[Scene script records]
>>>
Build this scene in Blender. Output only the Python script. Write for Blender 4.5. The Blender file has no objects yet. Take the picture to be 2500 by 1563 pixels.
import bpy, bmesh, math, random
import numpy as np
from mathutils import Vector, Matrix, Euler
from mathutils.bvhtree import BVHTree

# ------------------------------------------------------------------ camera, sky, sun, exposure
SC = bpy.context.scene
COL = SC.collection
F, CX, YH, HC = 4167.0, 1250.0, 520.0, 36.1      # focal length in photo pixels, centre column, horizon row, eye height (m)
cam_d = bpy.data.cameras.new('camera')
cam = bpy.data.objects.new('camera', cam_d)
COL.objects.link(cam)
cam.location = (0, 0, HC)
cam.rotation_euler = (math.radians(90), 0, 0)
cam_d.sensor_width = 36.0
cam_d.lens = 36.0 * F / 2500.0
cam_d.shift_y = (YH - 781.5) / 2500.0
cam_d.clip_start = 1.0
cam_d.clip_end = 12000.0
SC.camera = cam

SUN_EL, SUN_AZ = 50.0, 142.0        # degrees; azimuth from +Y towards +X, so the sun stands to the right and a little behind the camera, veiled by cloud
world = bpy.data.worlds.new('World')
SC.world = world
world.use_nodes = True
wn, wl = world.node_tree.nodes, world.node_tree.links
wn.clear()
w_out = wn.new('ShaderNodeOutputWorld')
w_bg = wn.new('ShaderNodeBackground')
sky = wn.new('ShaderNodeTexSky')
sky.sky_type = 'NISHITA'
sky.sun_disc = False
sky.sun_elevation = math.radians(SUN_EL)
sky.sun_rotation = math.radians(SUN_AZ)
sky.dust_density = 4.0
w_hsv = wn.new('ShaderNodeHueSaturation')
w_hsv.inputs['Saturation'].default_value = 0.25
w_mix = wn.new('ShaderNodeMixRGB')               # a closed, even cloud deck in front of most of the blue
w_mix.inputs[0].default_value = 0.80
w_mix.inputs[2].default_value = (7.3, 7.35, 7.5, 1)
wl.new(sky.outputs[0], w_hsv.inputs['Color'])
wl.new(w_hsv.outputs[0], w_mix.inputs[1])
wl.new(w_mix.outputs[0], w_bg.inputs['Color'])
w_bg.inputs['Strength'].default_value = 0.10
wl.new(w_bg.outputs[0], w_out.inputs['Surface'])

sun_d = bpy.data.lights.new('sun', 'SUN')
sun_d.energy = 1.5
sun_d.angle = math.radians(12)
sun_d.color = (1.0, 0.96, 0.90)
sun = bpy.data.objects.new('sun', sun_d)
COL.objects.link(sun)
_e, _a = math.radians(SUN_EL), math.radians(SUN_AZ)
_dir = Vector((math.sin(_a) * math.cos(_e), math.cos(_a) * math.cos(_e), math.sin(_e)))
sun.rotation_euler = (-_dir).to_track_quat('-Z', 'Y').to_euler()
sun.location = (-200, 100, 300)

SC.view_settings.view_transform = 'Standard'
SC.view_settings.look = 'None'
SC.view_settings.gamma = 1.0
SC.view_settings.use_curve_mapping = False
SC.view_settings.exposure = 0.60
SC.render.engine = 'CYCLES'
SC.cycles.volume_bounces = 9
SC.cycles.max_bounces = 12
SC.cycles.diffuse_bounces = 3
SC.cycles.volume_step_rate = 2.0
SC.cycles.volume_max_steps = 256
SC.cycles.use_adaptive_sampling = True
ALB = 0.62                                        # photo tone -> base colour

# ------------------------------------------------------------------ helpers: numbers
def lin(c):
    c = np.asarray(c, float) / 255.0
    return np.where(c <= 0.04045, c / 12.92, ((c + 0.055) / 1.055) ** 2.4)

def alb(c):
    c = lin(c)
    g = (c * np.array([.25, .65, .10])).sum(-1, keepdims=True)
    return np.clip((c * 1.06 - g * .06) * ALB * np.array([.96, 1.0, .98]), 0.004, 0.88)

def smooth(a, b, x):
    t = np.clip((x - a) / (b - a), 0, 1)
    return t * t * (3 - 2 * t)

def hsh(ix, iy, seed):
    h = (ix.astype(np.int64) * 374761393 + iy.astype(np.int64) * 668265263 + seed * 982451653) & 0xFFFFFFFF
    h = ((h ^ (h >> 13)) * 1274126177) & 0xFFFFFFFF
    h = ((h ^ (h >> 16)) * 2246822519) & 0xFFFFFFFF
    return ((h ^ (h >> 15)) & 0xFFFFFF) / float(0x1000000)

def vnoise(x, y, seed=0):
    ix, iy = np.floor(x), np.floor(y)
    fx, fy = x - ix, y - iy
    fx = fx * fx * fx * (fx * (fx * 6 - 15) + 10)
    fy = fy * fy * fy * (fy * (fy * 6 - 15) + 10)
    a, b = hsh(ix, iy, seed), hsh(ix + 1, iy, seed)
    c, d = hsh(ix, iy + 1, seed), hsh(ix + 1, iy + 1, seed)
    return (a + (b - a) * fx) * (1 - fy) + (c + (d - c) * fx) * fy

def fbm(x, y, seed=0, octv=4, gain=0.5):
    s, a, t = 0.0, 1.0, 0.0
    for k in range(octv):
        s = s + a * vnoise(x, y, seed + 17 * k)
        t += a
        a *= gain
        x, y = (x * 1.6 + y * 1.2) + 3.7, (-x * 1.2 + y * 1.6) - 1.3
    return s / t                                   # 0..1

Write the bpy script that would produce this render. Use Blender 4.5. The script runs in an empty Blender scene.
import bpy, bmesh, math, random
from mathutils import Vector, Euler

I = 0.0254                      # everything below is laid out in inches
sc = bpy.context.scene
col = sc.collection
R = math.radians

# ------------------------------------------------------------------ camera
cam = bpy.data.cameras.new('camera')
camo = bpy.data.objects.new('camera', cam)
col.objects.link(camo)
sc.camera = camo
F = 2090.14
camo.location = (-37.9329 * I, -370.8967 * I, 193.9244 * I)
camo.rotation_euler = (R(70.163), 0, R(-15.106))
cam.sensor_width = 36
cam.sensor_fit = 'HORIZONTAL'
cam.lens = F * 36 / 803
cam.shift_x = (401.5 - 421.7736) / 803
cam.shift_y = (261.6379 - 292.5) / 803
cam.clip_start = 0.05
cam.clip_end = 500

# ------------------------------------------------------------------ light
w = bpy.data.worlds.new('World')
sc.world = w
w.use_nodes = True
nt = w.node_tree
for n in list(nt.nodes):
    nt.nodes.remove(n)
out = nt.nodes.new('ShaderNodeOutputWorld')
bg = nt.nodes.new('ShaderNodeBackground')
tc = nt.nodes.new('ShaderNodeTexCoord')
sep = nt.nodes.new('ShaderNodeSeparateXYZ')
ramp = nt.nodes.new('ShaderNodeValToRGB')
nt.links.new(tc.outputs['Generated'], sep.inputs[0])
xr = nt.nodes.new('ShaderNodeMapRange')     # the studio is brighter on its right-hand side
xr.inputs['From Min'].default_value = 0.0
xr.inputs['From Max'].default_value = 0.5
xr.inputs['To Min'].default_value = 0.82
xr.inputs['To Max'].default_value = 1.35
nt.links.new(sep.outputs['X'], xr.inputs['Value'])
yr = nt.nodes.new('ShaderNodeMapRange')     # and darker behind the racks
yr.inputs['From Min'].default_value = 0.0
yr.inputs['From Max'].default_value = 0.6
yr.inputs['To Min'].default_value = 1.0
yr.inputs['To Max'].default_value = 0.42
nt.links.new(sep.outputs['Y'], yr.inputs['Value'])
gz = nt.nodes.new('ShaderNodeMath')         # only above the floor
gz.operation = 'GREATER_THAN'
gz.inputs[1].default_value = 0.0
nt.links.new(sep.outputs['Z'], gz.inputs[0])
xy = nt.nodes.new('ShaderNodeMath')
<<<
PROBLEM:
Nothing beyond the required lines should be retyped: start with the line that contains "Write the bpy" and finish with the line that contains "cam.clip_end = 500".

OUTPUT:
Write the bpy script that would produce this render. Use Blender 4.5. The script runs in an empty Blender scene.
import bpy, bmesh, math, random
from mathutils import Vector, Euler

I = 0.0254                      # everything below is laid out in inches
sc = bpy.context.scene
col = sc.collection
R = math.radians

# ------------------------------------------------------------------ camera
cam = bpy.data.cameras.new('camera')
camo = bpy.data.objects.new('camera', cam)
col.objects.link(camo)
sc.camera = camo
F = 2090.14
camo.location = (-37.9329 * I, -370.8967 * I, 193.9244 * I)
camo.rotation_euler = (R(70.163), 0, R(-15.106))
cam.sensor_width = 36
cam.sensor_fit = 'HORIZONTAL'
cam.lens = F * 36 / 803
cam.shift_x = (401.5 - 421.7736) / 803
cam.shift_y = (261.6379 - 292.5) / 803
cam.clip_start = 0.05
cam.clip_end = 500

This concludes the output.